## MATERIAL
***

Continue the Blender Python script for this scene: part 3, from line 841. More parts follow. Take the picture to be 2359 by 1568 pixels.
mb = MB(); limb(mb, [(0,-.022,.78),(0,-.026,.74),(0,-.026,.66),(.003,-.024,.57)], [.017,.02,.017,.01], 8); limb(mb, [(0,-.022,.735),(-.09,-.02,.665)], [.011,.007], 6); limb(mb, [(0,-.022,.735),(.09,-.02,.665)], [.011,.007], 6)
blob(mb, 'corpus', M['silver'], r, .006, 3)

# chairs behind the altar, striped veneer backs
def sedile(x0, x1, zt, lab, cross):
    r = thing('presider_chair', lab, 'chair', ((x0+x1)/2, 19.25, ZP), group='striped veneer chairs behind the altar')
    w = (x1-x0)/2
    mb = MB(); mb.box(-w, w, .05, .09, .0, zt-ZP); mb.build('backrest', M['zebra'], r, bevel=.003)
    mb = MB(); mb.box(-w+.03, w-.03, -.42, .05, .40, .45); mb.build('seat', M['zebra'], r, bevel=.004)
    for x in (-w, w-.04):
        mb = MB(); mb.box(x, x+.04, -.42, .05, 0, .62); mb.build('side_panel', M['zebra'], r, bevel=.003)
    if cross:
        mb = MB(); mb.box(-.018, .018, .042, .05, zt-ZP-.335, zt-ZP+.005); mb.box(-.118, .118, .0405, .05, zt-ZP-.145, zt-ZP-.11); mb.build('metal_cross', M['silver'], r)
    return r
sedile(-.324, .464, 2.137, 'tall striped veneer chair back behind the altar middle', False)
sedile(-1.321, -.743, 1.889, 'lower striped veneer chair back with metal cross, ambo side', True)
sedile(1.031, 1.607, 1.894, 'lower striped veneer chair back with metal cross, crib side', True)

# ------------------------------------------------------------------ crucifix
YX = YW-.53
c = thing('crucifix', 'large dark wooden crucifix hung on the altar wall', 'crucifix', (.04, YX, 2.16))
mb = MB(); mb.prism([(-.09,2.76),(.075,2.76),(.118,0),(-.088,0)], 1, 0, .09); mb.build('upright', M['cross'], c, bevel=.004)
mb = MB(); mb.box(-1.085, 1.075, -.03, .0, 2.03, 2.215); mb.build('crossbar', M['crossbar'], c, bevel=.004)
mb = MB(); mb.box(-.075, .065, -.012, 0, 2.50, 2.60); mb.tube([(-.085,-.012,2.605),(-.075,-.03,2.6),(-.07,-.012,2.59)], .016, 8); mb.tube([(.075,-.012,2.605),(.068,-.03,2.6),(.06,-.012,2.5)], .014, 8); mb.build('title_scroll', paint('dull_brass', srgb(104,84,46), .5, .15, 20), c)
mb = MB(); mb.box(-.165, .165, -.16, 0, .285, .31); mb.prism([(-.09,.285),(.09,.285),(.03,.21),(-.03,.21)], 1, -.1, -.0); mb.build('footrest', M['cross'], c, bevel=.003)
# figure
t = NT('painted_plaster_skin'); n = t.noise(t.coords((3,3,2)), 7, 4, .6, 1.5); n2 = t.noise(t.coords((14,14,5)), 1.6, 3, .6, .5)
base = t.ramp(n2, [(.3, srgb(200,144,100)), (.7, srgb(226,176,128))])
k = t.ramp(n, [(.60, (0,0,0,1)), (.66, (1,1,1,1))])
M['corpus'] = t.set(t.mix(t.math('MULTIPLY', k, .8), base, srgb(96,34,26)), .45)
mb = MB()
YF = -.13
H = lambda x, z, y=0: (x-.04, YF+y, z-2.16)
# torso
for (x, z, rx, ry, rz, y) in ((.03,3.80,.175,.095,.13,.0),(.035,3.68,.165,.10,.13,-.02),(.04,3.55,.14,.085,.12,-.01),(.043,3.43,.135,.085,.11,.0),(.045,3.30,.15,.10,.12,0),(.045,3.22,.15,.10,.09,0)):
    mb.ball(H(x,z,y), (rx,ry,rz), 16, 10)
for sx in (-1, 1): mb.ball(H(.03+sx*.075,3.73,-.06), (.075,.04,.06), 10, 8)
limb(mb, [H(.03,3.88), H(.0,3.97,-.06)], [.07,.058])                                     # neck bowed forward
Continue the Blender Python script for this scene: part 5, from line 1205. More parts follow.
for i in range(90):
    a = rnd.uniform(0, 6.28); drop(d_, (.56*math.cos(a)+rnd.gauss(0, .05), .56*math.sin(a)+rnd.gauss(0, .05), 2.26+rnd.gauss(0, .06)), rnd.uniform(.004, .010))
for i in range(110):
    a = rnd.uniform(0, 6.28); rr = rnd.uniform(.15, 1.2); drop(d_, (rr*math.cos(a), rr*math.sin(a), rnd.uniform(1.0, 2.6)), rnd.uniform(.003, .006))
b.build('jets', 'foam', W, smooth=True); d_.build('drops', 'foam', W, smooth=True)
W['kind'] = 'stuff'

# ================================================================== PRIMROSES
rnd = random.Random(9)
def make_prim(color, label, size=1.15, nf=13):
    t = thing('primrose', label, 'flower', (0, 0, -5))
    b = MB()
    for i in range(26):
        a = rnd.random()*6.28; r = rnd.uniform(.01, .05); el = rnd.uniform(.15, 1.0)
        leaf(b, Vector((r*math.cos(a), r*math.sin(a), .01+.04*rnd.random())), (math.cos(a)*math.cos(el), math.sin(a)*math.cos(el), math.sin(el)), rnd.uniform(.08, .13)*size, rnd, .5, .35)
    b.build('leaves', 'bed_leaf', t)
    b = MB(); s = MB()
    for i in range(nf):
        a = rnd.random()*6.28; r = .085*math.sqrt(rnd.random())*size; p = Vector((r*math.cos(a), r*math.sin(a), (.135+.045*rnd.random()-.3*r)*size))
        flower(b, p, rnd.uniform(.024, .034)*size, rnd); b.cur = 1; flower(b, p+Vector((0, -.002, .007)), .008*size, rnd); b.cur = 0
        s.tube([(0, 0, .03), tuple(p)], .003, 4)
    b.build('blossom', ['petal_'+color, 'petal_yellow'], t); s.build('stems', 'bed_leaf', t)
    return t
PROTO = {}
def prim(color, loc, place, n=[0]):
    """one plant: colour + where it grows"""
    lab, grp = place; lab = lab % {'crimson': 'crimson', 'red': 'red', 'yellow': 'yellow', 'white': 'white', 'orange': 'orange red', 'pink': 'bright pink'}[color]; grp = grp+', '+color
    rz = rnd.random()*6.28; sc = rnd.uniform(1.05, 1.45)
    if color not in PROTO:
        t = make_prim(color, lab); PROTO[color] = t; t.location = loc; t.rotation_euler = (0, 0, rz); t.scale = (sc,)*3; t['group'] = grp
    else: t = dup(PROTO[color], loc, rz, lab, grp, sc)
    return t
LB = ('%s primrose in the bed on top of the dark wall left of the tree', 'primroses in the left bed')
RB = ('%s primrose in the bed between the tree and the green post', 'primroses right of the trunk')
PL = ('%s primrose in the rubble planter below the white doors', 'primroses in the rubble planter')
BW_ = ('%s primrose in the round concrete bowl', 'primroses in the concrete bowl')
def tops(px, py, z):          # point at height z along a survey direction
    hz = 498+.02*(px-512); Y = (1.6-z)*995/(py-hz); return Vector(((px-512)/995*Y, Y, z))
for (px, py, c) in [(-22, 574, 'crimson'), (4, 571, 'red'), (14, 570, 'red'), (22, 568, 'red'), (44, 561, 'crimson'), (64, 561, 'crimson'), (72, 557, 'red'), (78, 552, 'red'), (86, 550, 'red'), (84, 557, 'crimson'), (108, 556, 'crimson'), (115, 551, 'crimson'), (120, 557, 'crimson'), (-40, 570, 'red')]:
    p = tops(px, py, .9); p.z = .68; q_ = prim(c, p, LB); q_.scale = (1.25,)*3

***

## WHAT TO WORK ON
Reproduce the data in full, exactly as presented.

## EXPECTED ANSWER
Continue the Blender Python script for this scene: part 3, from line 841. More parts follow. Take the picture to be 2359 by 1568 pixels.
mb = MB(); limb(mb, [(0,-.022,.78),(0,-.026,.74),(0,-.026,.66),(.003,-.024,.57)], [.017,.02,.017,.01], 8); limb(mb, [(0,-.022,.735),(-.09,-.02,.665)], [.011,.007], 6); limb(mb, [(0,-.022,.735),(.09,-.02,.665)], [.011,.007], 6)
blob(mb, 'corpus', M['silver'], r, .006, 3)

# chairs behind the altar, striped veneer backs
def sedile(x0, x1, zt, lab, cross):
    r = thing('presider_chair', lab, 'chair', ((x0+x1)/2, 19.25, ZP), group='striped veneer chairs behind the altar')
    w = (x1-x0)/2
    mb = MB(); mb.box(-w, w, .05, .09, .0, zt-ZP); mb.build('backrest', M['zebra'], r, bevel=.003)
    mb = MB(); mb.box(-w+.03, w-.03, -.42, .05, .40, .45); mb.build('seat', M['zebra'], r, bevel=.004)
    for x in (-w, w-.04):
        mb = MB(); mb.box(x, x+.04, -.42, .05, 0, .62); mb.build('side_panel', M['zebra'], r, bevel=.003)
    if cross:
        mb = MB(); mb.box(-.018, .018, .042, .05, zt-ZP-.335, zt-ZP+.005); mb.box(-.118, .118, .0405, .05, zt-ZP-.145, zt-ZP-.11); mb.build('metal_cross', M['silver'], r)
    return r
sedile(-.324, .464, 2.137, 'tall striped veneer chair back behind the altar middle', False)
sedile(-1.321, -.743, 1.889, 'lower striped veneer chair back with metal cross, ambo side', True)
sedile(1.031, 1.607, 1.894, 'lower striped veneer chair back with metal cross, crib side', True)

# ------------------------------------------------------------------ crucifix
YX = YW-.53
c = thing('crucifix', 'large dark wooden crucifix hung on the altar wall', 'crucifix', (.04, YX, 2.16))
mb = MB(); mb.prism([(-.09,2.76),(.075,2.76),(.118,0),(-.088,0)], 1, 0, .09); mb.build('upright', M['cross'], c, bevel=.004)
mb = MB(); mb.box(-1.085, 1.075, -.03, .0, 2.03, 2.215); mb.build('crossbar', M['crossbar'], c, bevel=.004)
mb = MB(); mb.box(-.075, .065, -.012, 0, 2.50, 2.60); mb.tube([(-.085,-.012,2.605),(-.075,-.03,2.6),(-.07,-.012,2.59)], .016, 8); mb.tube([(.075,-.012,2.605),(.068,-.03,2.6),(.06,-.012,2.5)], .014, 8); mb.build('title_scroll', paint('dull_brass', srgb(104,84,46), .5, .15, 20), c)
mb = MB(); mb.box(-.165, .165, -.16, 0, .285, .31); mb.prism([(-.09,.285),(.09,.285),(.03,.21),(-.03,.21)], 1, -.1, -.0); mb.build('footrest', M['cross'], c, bevel=.003)
# figure
t = NT('painted_plaster_skin'); n = t.noise(t.coords((3,3,2)), 7, 4, .6, 1.5); n2 = t.noise(t.coords((14,14,5)), 1.6, 3, .6, .5)
base = t.ramp(n2, [(.3, srgb(200,144,100)), (.7, srgb(226,176,128))])
k = t.ramp(n, [(.60, (0,0,0,1)), (.66, (1,1,1,1))])
M['corpus'] = t.set(t.mix(t.math('MULTIPLY', k, .8), base, srgb(96,34,26)), .45)
mb = MB()
YF = -.13
H = lambda x, z, y=0: (x-.04, YF+y, z-2.16)
# torso
for (x, z, rx, ry, rz, y) in ((.03,3.80,.175,.095,.13,.0),(.035,3.68,.165,.10,.13,-.02),(.04,3.55,.14,.085,.12,-.01),(.043,3.43,.135,.085,.11,.0),(.045,3.30,.15,.10,.12,0),(.045,3.22,.15,.10,.09,0)):
    mb.ball(H(x,z,y), (rx,ry,rz), 16, 10)
for sx in (-1, 1): mb.ball(H(.03+sx*.075,3.73,-.06), (.075,.04,.06), 10, 8)
limb(mb, [H(.03,3.88), H(.0,3.97,-.06)], [.07,.058])                                     # neck bowed forward
Continue the Blender Python script for this scene: part 5, from line 1205. More parts follow.
for i in range(90):
    a = rnd.uniform(0, 6.28); drop(d_, (.56*math.cos(a)+rnd.gauss(0, .05), .56*math.sin(a)+rnd.gauss(0, .05), 2.26+rnd.gauss(0, .06)), rnd.uniform(.004, .010))
for i in range(110):
    a = rnd.uniform(0, 6.28); rr = rnd.uniform(.15, 1.2); drop(d_, (rr*math.cos(a), rr*math.sin(a), rnd.uniform(1.0, 2.6)), rnd.uniform(.003, .006))
b.build('jets', 'foam', W, smooth=True); d_.build('drops', 'foam', W, smooth=True)
W['kind'] = 'stuff'

# ================================================================== PRIMROSES
rnd = random.Random(9)
def make_prim(color, label, size=1.15, nf=13):
    t = thing('primrose', label, 'flower', (0, 0, -5))
    b = MB()
    for i in range(26):
        a = rnd.random()*6.28; r = rnd.uniform(.01, .05); el = rnd.uniform(.15, 1.0)
        leaf(b, Vector((r*math.cos(a), r*math.sin(a), .01+.04*rnd.random())), (math.cos(a)*math.cos(el), math.sin(a)*math.cos(el), math.sin(el)), rnd.uniform(.08, .13)*size, rnd, .5, .35)
    b.build('leaves', 'bed_leaf', t)
    b = MB(); s = MB()
    for i in range(nf):
        a = rnd.random()*6.28; r = .085*math.sqrt(rnd.random())*size; p = Vector((r*math.cos(a), r*math.sin(a), (.135+.045*rnd.random()-.3*r)*size))
        flower(b, p, rnd.uniform(.024, .034)*size, rnd); b.cur = 1; flower(b, p+Vector((0, -.002, .007)), .008*size, rnd); b.cur = 0
        s.tube([(0, 0, .03), tuple(p)], .003, 4)
    b.build('blossom', ['petal_'+color, 'petal_yellow'], t); s.build('stems', 'bed_leaf', t)
    return t
PROTO = {}
def prim(color, loc, place, n=[0]):
    """one plant: colour + where it grows"""
    lab, grp = place; lab = lab % {'crimson': 'crimson', 'red': 'red', 'yellow': 'yellow', 'white': 'white', 'orange': 'orange red', 'pink': 'bright pink'}[color]; grp = grp+', '+color
    rz = rnd.random()*6.28; sc = rnd.uniform(1.05, 1.45)
    if color not in PROTO:
        t = make_prim(color, lab); PROTO[color] = t; t.location = loc; t.rotation_euler = (0, 0, rz); t.scale = (sc,)*3; t['group'] = grp
    else: t = dup(PROTO[color], loc, rz, lab, grp, sc)
    return t
LB = ('%s primrose in the bed on top of the dark wall left of the tree', 'primroses in the left bed')
RB = ('%s primrose in the bed between the tree and the green post', 'primroses right of the trunk')
PL = ('%s primrose in the rubble planter below the white doors', 'primroses in the rubble planter')
BW_ = ('%s primrose in the round concrete bowl', 'primroses in the concrete bowl')
def tops(px, py, z):          # point at height z along a survey direction
    hz = 498+.02*(px-512); Y = (1.6-z)*995/(py-hz); return Vector(((px-512)/995*Y, Y, z))
for (px, py, c) in [(-22, 574, 'crimson'), (4, 571, 'red'), (14, 570, 'red'), (22, 568, 'red'), (44, 561, 'crimson'), (64, 561, 'crimson'), (72, 557, 'red'), (78, 552, 'red'), (86, 550, 'red'), (84, 557, 'crimson'), (108, 556, 'crimson'), (115, 551, 'crimson'), (120, 557, 'crimson'), (-40, 570, 'red')]:
    p = tops(px, py, .9); p.z = .68; q_ = prim(c, p, LB); q_.scale = (1.25,)*3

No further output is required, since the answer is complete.